The writing partnership of Alex Paknadel and Dan Watters take these disparate characters and crash them together, beginning with a mission for Charlotte de la Cruz and her allies that goes horribly wrong, leaving her injured, and a friend at death’s door. Despite priding himself on always being a step ahead, Berg, who has been monitoring his foes, is puzzled about why this should have happened. Over four chapters a lot of balls are set rolling, yet there’s still time to explore the cast, establishing that Charlotte has now been an Assassin for two years, and such is her heightened sensitivity to her surroundings she immediately assesses how to kill everyone in a room she enters. There are similarities with the technology being used here and Paknadel’s Arcadia story, where he takes it a whole lot further, but that’s perhaps why the philosophical aspects of experiencing the lives of an ancestor interest Paknadel.

Jose Holder is a long way toward being one hell of a comic artist, as can be seen by his natural way with people and the innovative viewpoints. What slightly lets this art down, though, is his tendency to pack the panels with so much that it’s difficult to focus on what’s necessary.

It’s a rare Assassin’s Creed graphic novel where no-one dips back into the past to experience the life of an ancestor, but Uprising: Common Ground is pretty well that.

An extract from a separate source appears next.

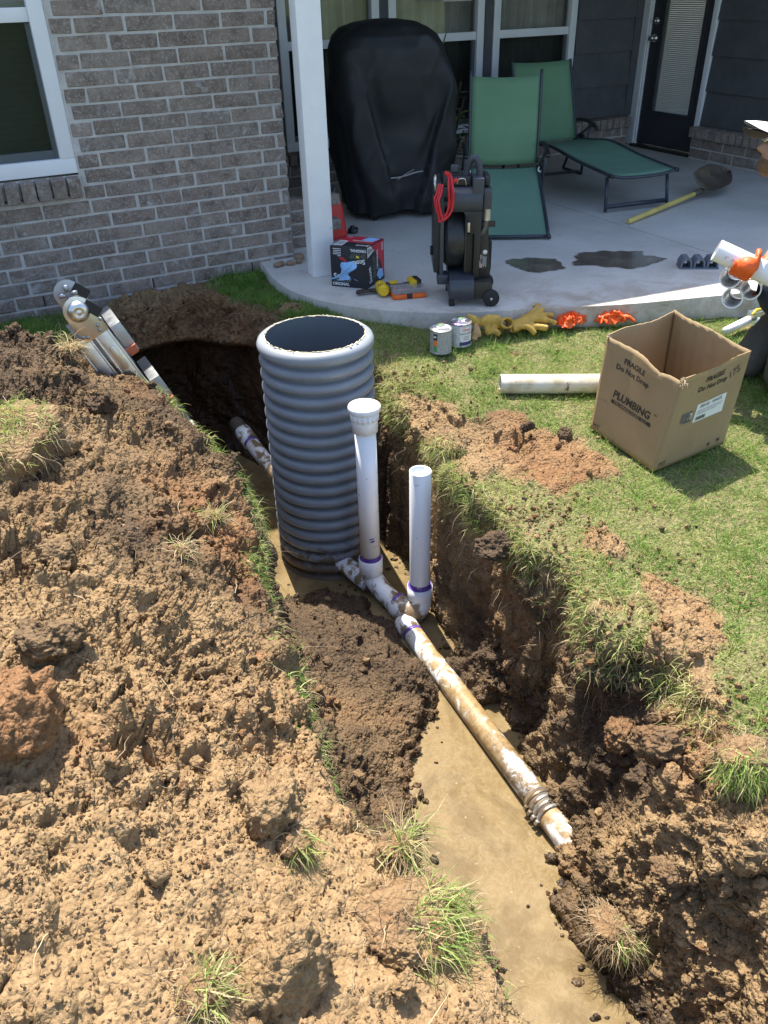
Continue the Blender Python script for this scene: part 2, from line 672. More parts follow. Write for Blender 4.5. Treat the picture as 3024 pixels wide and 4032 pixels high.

All the action and almost all the mystery is set in the present. Because the situation that develops isn’t as simple as Templars against Assassins, Paknadel and Watters’ plot is designed to be edge of the seat, and our comfort with the cast is exploited. By the final pages everything takes a strange turn when the curtain is pulled back to another era, setting up the story’s middle section in Inflection Point.